When Oliver spoke to WAMC in 2015, he told the story of how he unexpectedly found himself at the head of his own chorus in 1970.

“I said to the management, you don’t have a chorus! You don’t have a chorus of your own! You rely on school choruses, who can be good and enthusiastic, but one year they don’t have tenors, one year they don’t have sopranos, one year the French is lousy. That kind of thing," said Oliver. "So I said ‘You need a chorus and I’m the guy.’ And to my great astonishment, at least now, they actually took me up on it.”

And with that, he was elevated from Assistant Musical Director to conductor of the Tanglewood Festival Chorus. With it, came unique challenges.

“With a volunteer chorus, you actually have to be a teacher. So John spent a great deal of time not just preparing the chorus for performances at Tanglewood and Symphony Hall in Boston, but training them to sing at a very high level," said Mark Volpe, Managing Director of the Boston Symphony Orchestra.

“He had a well over 40-year association with the orchestra. He’s the founder, he built it into one of the great volunteer orchestras in the United States, performing with the likes of Seiji Ozawa and Leonard Bernstein, and of course Andris Nelsons and Jim Levine. And the reality is he committed himself to this chorus, the chorus committed to him, and it’s one of the great success stories in music,” said Volpe.

Since its inception, the chorus has swelled from 60 members to around 340, all volunteers. It travels the world, performing to thousands, and even made it into the 1998 Olympics and Steven Spielberg’s Oscar-winning “Saving Private Ryan.”

“He has a successor, an incredibly talented English chorus director, James Burton," said Volpe. "And the reality is I think that one of his charges will be to build and carry on the legacy of John Oliver.”

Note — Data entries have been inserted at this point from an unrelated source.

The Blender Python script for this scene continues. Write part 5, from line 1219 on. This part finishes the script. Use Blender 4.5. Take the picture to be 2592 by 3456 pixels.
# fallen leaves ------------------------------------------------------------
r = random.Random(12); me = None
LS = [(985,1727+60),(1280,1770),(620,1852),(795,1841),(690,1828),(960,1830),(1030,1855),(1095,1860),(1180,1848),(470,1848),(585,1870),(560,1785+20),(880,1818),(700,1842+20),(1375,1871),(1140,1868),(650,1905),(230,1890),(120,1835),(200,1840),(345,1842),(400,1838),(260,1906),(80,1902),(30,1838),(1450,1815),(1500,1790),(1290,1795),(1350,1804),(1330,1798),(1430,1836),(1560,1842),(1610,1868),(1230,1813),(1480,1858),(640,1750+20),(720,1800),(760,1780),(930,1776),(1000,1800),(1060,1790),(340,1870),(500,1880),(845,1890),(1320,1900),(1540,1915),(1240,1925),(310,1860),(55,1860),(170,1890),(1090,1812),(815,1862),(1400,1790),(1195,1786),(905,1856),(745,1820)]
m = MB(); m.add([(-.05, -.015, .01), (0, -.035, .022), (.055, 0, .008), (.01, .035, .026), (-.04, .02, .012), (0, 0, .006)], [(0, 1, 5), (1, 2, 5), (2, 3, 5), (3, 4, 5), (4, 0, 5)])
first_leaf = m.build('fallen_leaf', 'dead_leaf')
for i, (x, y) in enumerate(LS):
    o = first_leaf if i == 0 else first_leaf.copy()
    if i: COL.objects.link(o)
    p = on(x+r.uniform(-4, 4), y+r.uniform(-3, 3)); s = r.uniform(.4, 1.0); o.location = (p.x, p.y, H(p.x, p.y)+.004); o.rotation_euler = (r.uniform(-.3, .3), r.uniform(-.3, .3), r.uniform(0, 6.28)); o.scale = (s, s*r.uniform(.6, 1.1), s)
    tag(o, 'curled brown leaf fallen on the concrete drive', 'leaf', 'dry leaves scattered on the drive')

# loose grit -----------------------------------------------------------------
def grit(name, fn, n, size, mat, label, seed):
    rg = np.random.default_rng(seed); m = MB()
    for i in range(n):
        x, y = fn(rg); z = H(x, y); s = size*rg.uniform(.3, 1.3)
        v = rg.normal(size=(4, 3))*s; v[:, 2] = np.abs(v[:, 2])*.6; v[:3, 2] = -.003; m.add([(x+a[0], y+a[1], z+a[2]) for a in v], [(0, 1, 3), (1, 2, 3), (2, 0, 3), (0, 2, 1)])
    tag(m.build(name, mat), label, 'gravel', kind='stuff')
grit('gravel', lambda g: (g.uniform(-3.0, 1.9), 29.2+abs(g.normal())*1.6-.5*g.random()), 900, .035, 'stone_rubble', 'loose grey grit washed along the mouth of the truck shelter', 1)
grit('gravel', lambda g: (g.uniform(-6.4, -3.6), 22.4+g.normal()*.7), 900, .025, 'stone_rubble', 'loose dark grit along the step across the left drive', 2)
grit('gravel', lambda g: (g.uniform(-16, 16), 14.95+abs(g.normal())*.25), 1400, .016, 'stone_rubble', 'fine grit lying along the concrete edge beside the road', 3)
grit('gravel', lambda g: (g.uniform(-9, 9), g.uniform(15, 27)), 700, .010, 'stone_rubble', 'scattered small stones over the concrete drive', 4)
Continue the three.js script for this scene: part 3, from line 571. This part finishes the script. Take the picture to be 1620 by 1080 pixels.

Volpe says Oliver’s love of the chorus was matched only by his affection for its home.

“He fell absolutely in love with the Berkshires, and in fact, chose to spend his last years, his post-retirement years in the Berkshires,” said Volpe.

In his remarks on retirement to WAMC in 2015, Oliver spoke glowingly about his bond with the community.

“Next September I’m looking forward to going down to Great Barrington and buying my four newspapers every day and my decaf iced latte," said Oliver. "The good folks at Dunkin’ Donuts always fill in the rest, saying ‘Whole milk and two Equals, please drive up.’”

The BSO says there are plans to commemorate Oliver with a gathering of chorus members past and present sometime this summer. 

He is survived by his cousins Helene Carskaddin, Janet Domerski, Lyn Neandross, Jerilyn Simpson, and Nancy Sorge, as well as his dear friends Joel Evans, James Soules, and Anthony St. George.

A private service will take place this week in the Berkshires. A concert in honor of Mr. Oliver’s memory will be scheduled during the 2018 Tanglewood season. Further details will be forthcoming.  Donations in John Oliver’s memory can be made to the Boston Symphony Orchestra's Tanglewood Festival Chorus Fund.